Overview
When I joined the project, the fintech app's onboarding had a 40% drop-off rate at the identity verification step. Users were abandoning the app before ever seeing its core value. My goal was to understand why, and redesign the experience to dramatically improve completion.
The Problem
New users were required to complete KYC (Know Your Customer) verification before accessing any features. The flow asked for documents upfront, with no context on why they were needed or how long it would take.
Key issues identified:
- No progress indicator — users didn't know how many steps were left
- Document upload instructions were unclear and often failed silently
- The app gave no sense of what waited on the other side of verification
Research
I ran a combination of methods to understand the problem deeply:
User Interviews
Spoke with 12 users who had dropped off during onboarding. A recurring theme: "I didn't know if this app was trustworthy enough to share my ID with."
Funnel Analysis
Using Hotjar session recordings and analytics, I identified that 80% of drop-offs happened on the document upload screen, not the ID entry screens.
Competitive Analysis
Reviewed onboarding flows from Revolut, Monzo, and Wise — all of whom front-load trust signals and contextualise the verification step.
Key Insights
- Users need to experience value before being asked to give something
- Trust signals (security badges, plain-language explanations) reduce friction
- Progress visibility reduces abandonment significantly
Design Process
Information Architecture
I restructured the flow so users could explore the app's core features (in a limited "guest" mode) before being prompted to verify.

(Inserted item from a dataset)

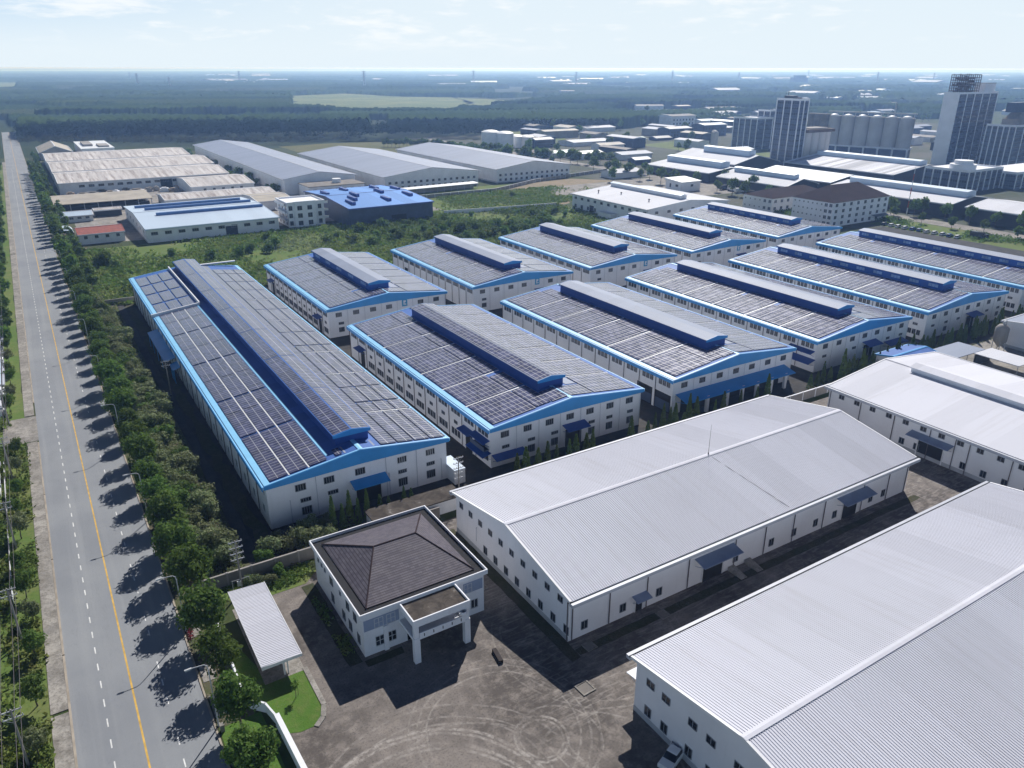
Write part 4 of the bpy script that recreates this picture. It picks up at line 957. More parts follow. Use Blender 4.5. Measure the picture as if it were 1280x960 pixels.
for i in range(14): y = -LN/2+2+i*(LN-4)/13; b.tube((2.5,y,36.5),(2.5,y,39.5), .25, n=4)
b.build('gantry', M['grey'], r)
r = thing('silo_cluster', 'streaked concrete silo cluster with a dark flat cap in front of the stair tower', 'silos', (584,450,0))
for i, (x, y) in enumerate(((-12.5,-4),(-4.2,-5),(4.2,-5),(12.5,-4),(-8,4),(0,4),(8,4))):
    b = MB(); b.lathe([(4.3,0),(4.3,30)], 18, 0, x, y); b.build('silo', M['silo'], r)
b = MB(); b.box(-17.5,17.5,-9.5,8.5,30,32.5); b.build('cap', M['scaff'], r); b = MB(); b.box(-12,12,-7,6,32.5,33.4); b.build('deck', M['conc'], r)
r = thing('silo_cluster', 'two stained concrete silos at the left end of the tall silo row', 'silos', (698,532,0))
for y in (-7,0,7): b = MB(); b.lathe([(4.8,0),(4.8,38)], 20, 0, 0, y); b.build('silo', M['darkconc'], r)
r = thing('silo_cluster', 'three slim pale silos standing on the lawn left of the dark blue block', 'silos', (607,584,0), -.7)
for y in (-8,-2.5,3,8): b = MB(); b.lathe([(2.9,0),(2.9,20),(1.6,21.6)], 16, 0, 0, y); b.build('silo', M['silo'], r)
r = thing('radio_mast', 'slender red and white radio mast behind the street trees', 'mast', (441.7,266,0))
for k in range(7): b = MB(); b.tube((0,0,k*3.9),(0,0,(k+1)*3.9), .36-.03*k, .33-.03*k, 6); b.build('section', M['redp' if k % 2 else 'skyl'], r)
# storage tanks
for i, (x, y, rr, h, lab) in enumerate(((*G(613,186),9.3,17.5,'tall white domed tank at the left end of the tank group'), (*G(631,186.5),9.3,16.5,'tall white domed tank beside the leftmost one'), (*G(645,184),8.5,11.5,'low white domed tank right of the tall pair'), (*G(658,184),8.5,11,'low white domed tank at the right end of the tank group'))):
    r = thing('storage_tank', lab, 'tank', (x,y,0), 0, 'domed storage tanks'); b = MB(); b.lathe([(rr,0),(rr,h)], 28); b.build('shell', M['white2'], r)
    b = MB(); b.lathe([(rr+.2,h),(rr*.7,h+1.3),(rr*.3,h+1.9),(.1,h+2)], 28); b.build('dome', M['skyl'], r)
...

Verification was reframed as unlocking features, not as a gate.
Prototyping & Testing
I built three variations of the verification screen in Figma and ran unmoderated tests via Maze with 40 participants. The variant with an inline progress bar and a "Why we need this" expandable section performed 2x better on task completion.
Final Design
The final flow included:
- A 4-step progress indicator visible throughout
- Plain-language explanations for each document type
- A trust strip citing encryption and regulation compliance
- An optimistic UI pattern — advancing the screen immediately while the upload processed in the background
Outcome
After shipping the redesigned onboarding:
- Drop-off reduced by 40% on the verification step
- Day-7 retention increased by 18% (users who completed onboarding were sticking around)
- App Store reviews mentioning "easy to set up" increased significantly in the following quarter
What I Learned
The biggest lesson was that trust is designed, not assumed. Users aren't reluctant to share their ID — they're reluctant to share it with something that feels uncertain or unclear. A few well-placed words and a visible progress bar made a material difference.